Relative of Othello murder victims disrupts trial
Opening statements in a double-murder trial were disrupted Friday when a relative of the victims told the defendant that only God can judge him.
Prudencio Juan Fragos-Ramirez, 26, is accused of shooting his girlfriend and her son and setting fire to their car in northern Franklin County.
Maria Cruz-Calvillo, 18, and Luis Lopez-Cruz, 3, are believed to have died from gunshot wounds before flames consumed the vehicle.
After taking four days to select a jury, attorneys presented their sides of the case Friday afternoon to the 14-member panel.
It was while defense attorney Scott Johnson was playing a two-minute, drone-captured video showing different rural areas relevant to the case that Arturo Cruz-Calvillo took advantage of the silence.
“Juan, Juan,” said Cruz-Calvillo, trying to get the defendant’s attention.
A Franklin County corrections officer seated behind Fragos-Ramirez immediately walked back to Cruz-Calvillo, and stood between him and the defendant.
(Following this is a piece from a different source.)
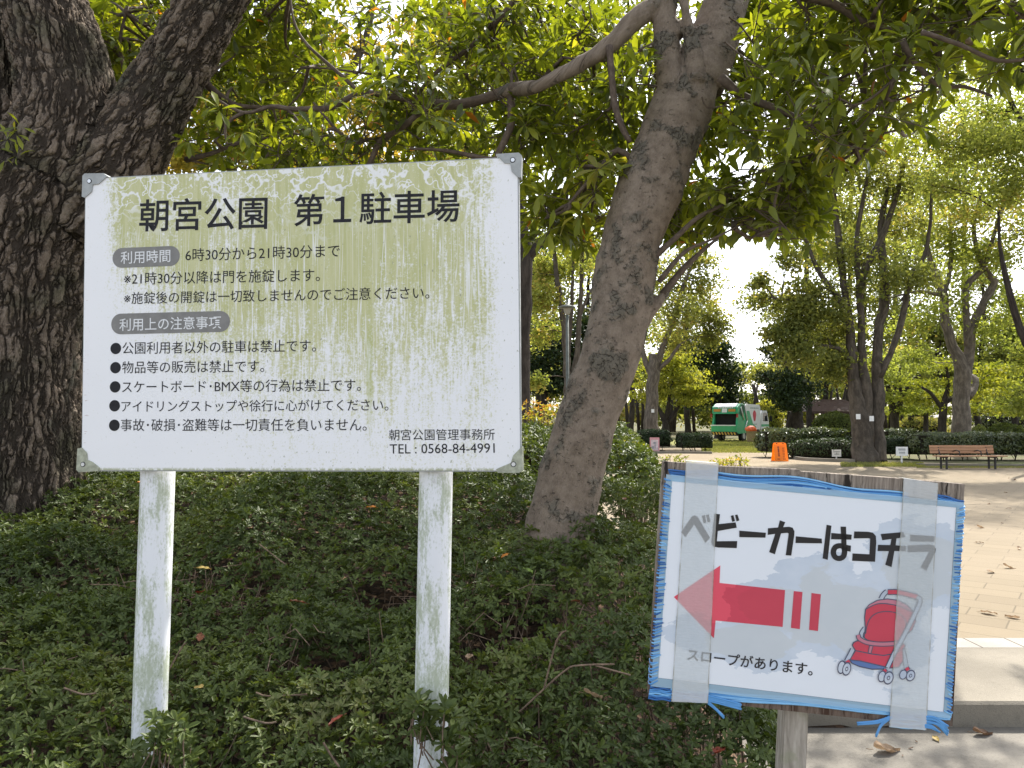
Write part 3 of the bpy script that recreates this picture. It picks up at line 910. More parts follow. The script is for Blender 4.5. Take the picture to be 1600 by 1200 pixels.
grime = g.m('MAXIMUM', g.m('MULTIPLY', edge_, g.sm(g.noise(g.map(tv, (3, 14, 1)), 1, 4), .3, .6)), g.m('MULTIPLY', g.sm(g.noise(g.map(tv, (9, 26, 1)), 1, 5, .7), .62, .76), .5))
tc_ = g.mix(grime, g.mix(fib, (.62, .645, .655), (.80, .82, .825)), (.20, .19, .14))
ends = g.m('MAXIMUM', g.sm(tx[1], .075, .065), g.sm(tx[1], .905, .915))
op = g.m('ADD', .36, g.m('ADD', g.m('MULTIPLY', ends, .22), g.m('MULTIPLY', grime, .4)))
tr_ = g.new("ShaderNodeBsdfTransparent")
g.put(tr_.inputs[0], (.93, .95, .95))
M_TAPE = g.done(g.mixsh(op, tr_.outputs[0], g.bsdf(tc_, .30, g.bump(g.m('ADD', fib, g.m('MULTIPLY', g.noise(g.map(tv, (2.2, 7, 1)), 1, 3, .6), 2.5)), .5, .0015), .6)))

U = lambda p, n=0.0: SM.uv(p[0], p[1], n)
root = thing("stroller_sign", SM.w(0, -1.45), "small hand-made stroller arrow sign laced with blue twine on a weathered board", "sign")
# board
bt = [(1036, 724), (1037, 721), (1130, 729), (1250, 734), (1252, 737), (1395, 747), (1509, 757), (1500, 950), (1490, 1136), (1380, 1128), (1250, 1114), (1120, 1100), (1013, 1089), (1024, 905)]
uvs = [U(p) for p in bt]
mb = MB()
pl_poly(mb, SM, uvs, -.024, -.0035)
vv = mb.V[0]
mb.A[0] = np.stack([(vv - SM.o) @ SM.U, (vv - SM.o) @ SM.V, (vv - SM.o) @ SM.N], -1)
mb.build("board", M_BOARD, root, attr="suv")
# post
pu, pv = U((1243, 1110), -.03)
au, av = np.array(SM.uv(1244, 1112, -.026)), np.array(SM.uv(1240, 1200, -.026))
dn = (av - au) / np.linalg.norm(av - au)
pn = np.array((-dn[1], dn[0]))
mb = MB()
ctr0, ctr1 = au - dn * .26, au + dn * 1.27
hw = .0188
pts = [ctr0 + pn * hw, ctr0 - pn * hw, ctr1 - pn * hw, ctr1 + pn * hw]
ch = .003
for s0, n0, n1 in ((1.0, -.062, -.027), (.88, -.0645, -.0245)):
    pl_poly(mb, SM, [ctr0 + pn * hw * s0, ctr0 - pn * hw * s0, ctr1 - pn * hw * s0, ctr1 + pn * hw * s0], n0, n1)
mb.build("post", M_POSTWOOD, root)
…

Cruz-Calvillo was seated in the front row in the gallery.
Bailiff Staci Vannoy called for a recess, as sheriff’s Detective Steve Warren joined the officer in creating a wall while trying to get Cruz-Calvillo to be quiet.
But Cruz-Calvillo — the brother and uncle of the victims — wouldn’t stop talking in Spanish.
So Vannoy quickly got the jury out of the courtroom and Superior Court Judge Carrie Runge left the bench.
Cruz-Calvillo then was escorted out of the courtroom by a corrections officer and Warren.
He started shouting and reportedly became resistant as they walked him to the Franklin County jail. He was released after being cited for obstructing law enforcement.
Back in session 17 minutes later, Deputy Prosecutor Brian Hultgrenn said he’d been told by court interpreters that Cruz-Calvillo kept repeating how God will judge Fragos-Ramirez.
Johnson chose not to make a motion for a mistrial, saying “I think it clearly had some impact on the jury, but don’t think that my client was prejudiced in any way.”
Runge apologized to the jurors after they returned to the courtroom. She said the court doesn’t want disruptions, and that the man had been removed.
Johnson, who then resumed his opening statement, contends there is no evidence that his client is responsible for the two deaths.
“At this very moment, somewhere out there, someone has a horrible secret,” Johnson said. “Someone knows how two people were murdered. Someone knows where they were murdered. Someone knows at what time they were murdered. And someone knows exactly why they were murdered.”
“That horrible secret is that they know they are on the verge — based upon the evidence and the lack of evidence in this case — of getting away with these murders,” he added.
“They also know that they killed both Luis and Maria in July of 2015, and they know that as we sit here today, we have no idea who they are.”
Johnson described his client as a lifelong farmworker who lived in a converted shed, had little money and was working toward becoming a U.S. citizen.
Cruz-Calvillo met Fragos-Ramirez in February 2015 and started dating him a couple of weeks before her July 2 death.
She was a young mom with a very secret life that involved various acquaintances and trying to get her hands on drugs so she could sell them, Johnson said.
Law enforcement interviewed many people right after the shooting, but since then a number of those people have disappeared and won’t be available to testify in the trial, he said.
The defense said jurors will hear about a large number of calls and texts made by Cruz-Calvillo on the day of her death, including ones saying she had to be careful, that she would be going down a dirt road and that she was meeting multiple people.
He acknowledged that Fragos-Ramirez had a short visit from his girlfriend and her son just before 5 p.m.
Neighbors then spotted smoke at 5:30 coming from a nearby ravine, which is where volunteer firefighters found the burning car with two bodies inside.
Johnson said there’s no way his client could have done it, because just seven minutes later, Fragos-Ramirez was seen mowing his lawn. That wouldn’t have been enough time for him to start the fire, run north to ditch the gun in an orchard, and then get back to his Connell home on Hogback Road.
The attorney also questioned why, when the gun was discovered in March, certain tests weren’t done to compare it to bullets found at Fragos-Ramirez’s home or at the crime scene.
There was “a general failure” by law enforcement to investigate other suspects, Johnson said. “This case will remain tragically a mystery.”
Deputy Prosecutor Dave Corkrum admitted the state does not have a witness who will testify they saw Fragos-Ramirez shoot the victims.
But he’s confident, after jurors hear all the evidence from both experts and witnesses, they will find Fragos-Ramirez guilty beyond a reasonable doubt.
“The last person who saw Maria and Luis alive was the defendant,” Corkrum said. “And he was the first person to see them dead because he committed the crime of aggravated murder in the first degree.”